Lamentablemente no ha constituido sorpresa alguna que el plan de paz auspiciado por Bush tras la cumbre de Aqaba no esté suponiendo la pacificación entre israelíes y palestinos, admitida la carencia de contenidos reales de dicho plan. Más sorprendente puede resultar ese llamamiento del presidente norteamericano a la comunidad internacional para que las naciones se involucren más en la cuestión a fin de encontrar soluciones.
En las actuales circunstancias -posguerra en Irak, presión militar estadounidense sobre Siria e Irán y apoyo casi incondicional de Washington a la política agresiva de Sharon- las palabras de Bush dirigidas al mundo libre y «a las naciones que aman la paz» pueden sonar no sólo como inoportunas, sino como una muestra de inaceptable cinismo. La denominada «Hoja de ruta» ha parecido desde el principio como poco más que un intento del presidente de ganar tiempo con vistas a las elecciones del año próximo.

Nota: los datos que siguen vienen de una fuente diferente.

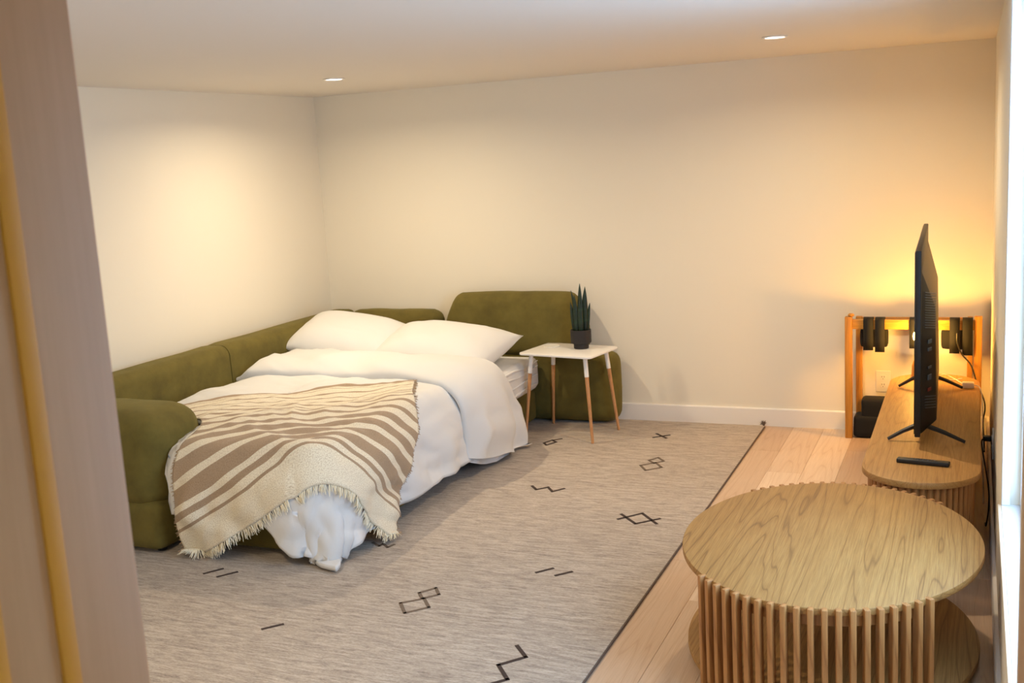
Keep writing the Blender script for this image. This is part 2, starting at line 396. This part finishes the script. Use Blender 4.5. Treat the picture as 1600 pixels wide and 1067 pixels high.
for nm, lines in MOTIFS:
    bm = bmesh.new(); hw = .0075 if nm != 'faded' else .007
    for ln in lines:
        for (ax, ay), (bx, by) in zip(ln, ln[1:]):
            d = Vector((bx-ax, by-ay)); L = d.length; d.normalize(); p = Vector((-d.y, d.x))*hw; e = d*hw*.7
            a, b = Vector((ax, ay))-e, Vector((bx, by))+e
            add_prism(bm, [tuple(a+p), tuple(a-p), tuple(b-p), tuple(b+p)], .0105, .0138)
    finish('woven_motif', bm, M['motif2' if nm == 'faded' else 'motif'], rug, smooth=False)
bm = bmesh.new(); rr = random.Random(3)
for k in range(16):
    a = rr.uniform(0, PI); d = Vector((math.cos(a)*.6, abs(math.sin(a))*.35, 0)) * rr.uniform(.02, .045)
    s = Vector((RX1-.004, RY1-.006, .010)); add_tube(bm, [s, s+d*.5+Vector((0, 0, rr.uniform(.01, .03))), s+d+Vector((0, 0, rr.uniform(.0, .035)))], [.004, .003, .0015], 5)
finish('corner_tassel', bm, M['cord'], rug)

# ------------------------------------------------------------------ sofa bed
sofa = thing('sofa_bed', (0, 0, 0), 'olive green corduroy corner sofa bed, pulled out, along the left and back walls', 'sofa')
V = M['velvet']
# seat/bed box, kept clear of the arm
prism('bed_base', [(.24, -.24), (1.70, -.24), (1.70, -2.82), (.93, -2.82), (.93, -2.5), (.24, -2.5)], .035, .25, V, sofa, .025, 3)
# backrest along the left wall, two sections
def backrest(y0, y1):
    prof = [(.022, .05), (.235, .05), (.24, .40), (.235, .66)]
    prof += [(.165+.07*math.cos(a), .69+.067*math.sin(a)) for a in [PI/2*k/8 for k in range(9)]] + [(.085+.06*math.cos(a), .69+.067*math.sin(a)) for a in [PI/2+PI/2*k/8 for k in range(9)]]
    bm = bmesh.new(); n = 24; rings = []
    for k in range(n+1):
        t = k/n; y = y0+(y1-y0)*t; e = .006*(1 if k in (0, n) else 0)
        rings.append([bm.verts.new((min(.24, x+.004*noise.noise(Vector((x*5, y*4, z*5)))-e*.5), y, z-(e if z > .6 else 0)+.004*noise.noise(Vector((y*3, z, 2))))) for x, z in prof])
    for a, b in zip(rings, rings[1:]):
        for k in range(len(prof)): bm.faces.new((a[k], a[(k+1) % len(prof)], b[(k+1) % len(prof)], b[k]))
    bm.faces.new(rings[0][::-1]); bm.faces.new(rings[-1]); finish('backrest', bm, V, sofa)
backrest(-1.522, -.03); backrest(-2.96, -1.528)
# corner cushion and the raised headrest along the back wall
cushion('back_cushion', .245, .985, -.235, -.025, .05, .765, .085, V, sofa, .006, 14)
def lean(v):
    t = (v.z-.45)/.44; e = ss(.45, 1, t)*.07*abs((v.x-1.545)/.515)**3; v.x += (e if v.x < 1.545 else -e); v.y += .02*t; return v
cushion('headrest_cushion', 1.03, 2.06, -.235, -.045, .45, .885, .085, V, sofa, .012, 16, .006, lean)
cushion('end_block', 1.0, 2.265, -.225, -.02, .018, .495, .085, V, sofa, .006, 16)
# front arm: tall rounded upper over a base
def armshape(v):
    return v
cushion('armrest', .03, .872, -2.985, -2.54, .20, .692, .14, V, sofa, .01, 18, .006, armshape)
cushion('arm_base', .03, .868, -2.98, -2.545, .03, .27, .05, V, sofa, .004, 12, .003)
for (x, y) in ((.12, -2.9), (.80, -2.9), (.80, -2.62), (1.6, -.4), (1.6, -2.7), (1.02, -2.7)):
    lathe('foot', [(.022, 0), (.026, .05)], M['blk'], sofa, 12, (x, y, .001 if x < RX0 else .013))

# mattress
mat_ = tag(prism('mattress', [(.26, -.255), (1.735, -.255), (1.745, -.30), (1.745, -2.80), (1.72, -2.845), (.94, -2.845), (.935, -2.51), (.26, -2.51)], .252, .474, M['sheet'], None, .05, 4), 'thick mattress in a white fitted sheet, bare at the head end', 'mattress')
bm = bmesh.new()
for zz, yy in ((.30, 0), (.355, .3), (.41, .9), (.45, 1.4)):
    pts = [(1.749+.006*math.sin(k*.9+yy), -.30-.075*k, zz+.010*math.sin(k*.8+yy*2)) for k in range(11)]
    add_tube(bm, smoothline(pts, 4), [.003+.005*math.sin(PI*i/40) for i in range(41)], 8)
finish('sheet_crease', bm, M['sheet'], mat_)

# ---- draping of cloth over the mattress edge
X1, Y1, RC, RE, ZT = 1.745, -2.88, .14, .10, .478
def drape(x, y, off=0.0, flare=.06, wav=0.0, seed=0.0, floor_z=.02):
    dx = max(0, x-(X1-RC)); dy = max(0, (Y1+RC)-y); d = math.hypot(dx, dy)
    if d < 1e-9: return Vector((x, y, ZT+off)), 0
    n = Vector((dx/d, -dy/d, 0)); core = Vector((min(x, X1-RC), max(y, Y1+RC), 0))
    flat = RC-RE; q = RE+off
    if d < flat: h, v = d, 0
    else:
        a = (d-flat)/(RE+off*.5)
        if a < PI/2: h, v = flat+q*math.sin(a), q*(1-math.cos(a))
        else: v = q+(d-flat-(RE+off*.5)*PI/2); h = flat+q+flare*(v-q)
    hang = ss(.02, .35, v)
    if wav:
        s = noise.noise(Vector((x*4.2+seed, y*4.2, seed)))
        h += wav*hang*(s+.35*noise.noise(Vector((x*10, y*10+seed, 3))))
    z = ZT+off-v
    if z < floor_z: h += (floor_z-z)*.55; z = floor_z+.004*(1+noise.noise(Vector((x*9, y*9, 1))))
    return core+n*h+Vector((0, 0, z)), v
def ridges(p, ax, ay, f, s=0):     # soft directional creases
    t = p.x*ax+p.y*ay; return 1-abs(noise.noise(Vector((t*f+noise.noise(p*1.7)*1.2, (p.x*ay-p.y*ax)*f*.28, s))))*2

# duvet: the lower sheet
def duvet_xy(u, v):
    x = .245+u*(2.085+.06*ss(.5, 1, v)-.245)
    yb = -.95+.06*math.sin(x*3)
    yf = -2.545 + (-3.125+2.545)*ss(.855, .915, x) - .15*ss(1.42, 1.60, x)
    return x, yb+(yf-yb)*v
def bedcloth(x, y, off):
    p0 = Vector((x, y, 0))
    p, dv = drape(x, y, off, .04, .045, 2.0, off-.005)
    top = 1-ss(0, .06, dv)
    soft = .030*noise.noise(p0*2.3)+.020*ridges(p0, .5, .85, 3.0, 1)+.009*ridges(p0, -.8, .5, 7, 4)+.004*ridges(p0, .2, .95, 14, 6)
    p.z += top*(soft+.015)*ss(.245, .4, x)
    if dv > 0 and p.z > .05:
        n = Vector((1, 0, 0)) if x > X1-RC else Vector((0, -1, 0))
        p += n*(.016*ridges(p0, .75, -.65, 5, 9)+.010*ridges(p0, .95, -.3, 11, 3))*ss(.03, .2, dv)
    if x < .9: p.z += -.03*ss(.35, .25, x)
    return p, dv
def duvet_fn(u, v):
    x, y = duvet_xy(u, v); p, dv = bedcloth(x, y, .028); p.z = max(p.z, .018+.022*0); return p
duvet = tag(grid('duvet', duvet_fn, 130, 130, M['duvet'], None, .022), 'white cotton duvet spread over the bed and hanging down its right side', 'duvet')
# turned-back upper end of the duvet, a puffy band across the bed
def fold_fn(u, v):
    # u along x and over the side, v round a closed flattened tube
    x = .25+u*(2.10+.09*(math.cos(2*PI*v)+1)-.25)
    dv0 = max(0, x-X1)
    yc = -1.20+.05*math.sin(x*2.3)-.02*x; hw = .30+.035*math.sin(x*3.1+1)-.02*ss(1.7, 2.2, x)
    a = 2*PI*v; ca, sa = math.cos(a), math.sin(a)
    yy = yc+hw*(abs(ca)**.8)*(1 if ca > 0 else -1)
    th = (.080-.028*ss(1.4, 1.9, x))*(ss(0, .05, u)*.9+.1)*(1-.5*ss(.9, 1, u))
    q = Vector((x, yy, 0))
    off = .05+th*.5+th*.72*(abs(sa)**.7)*(1 if sa > 0 else -1)
    if sa > 0: off += .026*noise.noise(q*3.2)+.024*ridges(q, .15, 1, 3.4, 7)*(1-abs(ca))+.008*ridges(q, .3, 1, 9, 2)
    off = max(off, .044)
    p, dv = drape(x, yy, off, .10, .045, 2.0)
    if dv > .05:
        k = ss(.05, .4, dv); p.y += .16*k*(1 if yy > yc else .35); p.x += .02*k*math.sin(yy*24)
    if p.z < .035: p.z = .035
    return p
fold = grid('turned_back_edge', fold_fn, 110, 44, M['duvet'], duvet)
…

Puesto que hay que reconocer que en ese plan apenas se aborda ninguna de las auténticas situaciones que desde antiguo están enquistando el conflicto entre Israel y Palestina. No se trata del problema de los refugiados, ni se habla del futuro de Jerusalén, como tampoco de los límites del Estado palestino. Simplemente, el plan plantea el que se ponga fin a la espiral de violencia, casi sistemáticamente atribuida a los palestinos, y se refiere a una disminución del ritmo en la política de colonizaciones israelí. Realmente esto sería como mucho un mínimo catálogo de intenciones a discutir, pero nunca un plan. Los intereses norteamericanos van por otro lado, por más que se maquillen superficialmente con unas hasta ahora desusadas críticas a ciertas actitudes judías. De seguir así las cosas, pensar en el fin de la violencia equivale a pecar de una ingenuidad que en política acaba muchas veces por ser culpable.